Cation- and vacancy-ordering in Li_xCoO_2

TL;DR

This study combines computational methods to analyze cation and vacancy ordering in LiCoO_2, revealing stable structures, high-temperature order-disorder transitions, and ways to optimize battery voltage through different configurations.

Contribution

It provides a detailed computational analysis of Li/Co ordering and predicts how various configurations affect the voltage of Li_xCoO_2 batteries.

Findings

CuPt structure is the lowest-energy state in LiCoO_2.

Order-disorder transitions occur at temperatures much higher than melting.

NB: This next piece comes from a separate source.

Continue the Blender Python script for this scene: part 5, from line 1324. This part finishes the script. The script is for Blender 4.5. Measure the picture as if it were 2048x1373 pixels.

Voltage can be increased by cation disordering or forming superlattices.

Abstract

Using a combination of first-principles total energies, a cluster expansion technique, and Monte Carlo simulations, we have studied the Li/Co ordering in LiCoO_2 and Li-vacancy/Co ordering in CoO_2. We find: (i) A ground state search of the space of substitutional cation configurations yields the (layered) CuPt structure as the lowest-energy state in the octahedral system LiCoO_2 (and CoO_2), in agreement with the experimentally observed phase. (ii) Finite temperature calculations predict that the solid-state order- disorder transitions for LiCoO_2 and CoO_2 occur at temperatures (~5100 K and ~4400 K, respectively) much higher than melting, thus making these transitions experimentally inaccessible. (iii) The energy of the reaction E(LiCoO_2) - E(CoO_2) - E(Li) gives the average battery voltage V of a Li_xCoO_2/Li cell. Searching the space of configurations for large average voltages, we find that CuPt (a monolayer <111> superlattice) has a high voltage (V=3.78 V), but that this could be increased by cation randomization (V=3.99 V), partial disordering (V=3.86 V), or by forming a 2-layer Li_2Co_2O_4 superlattice along <111> (V=4.90 V).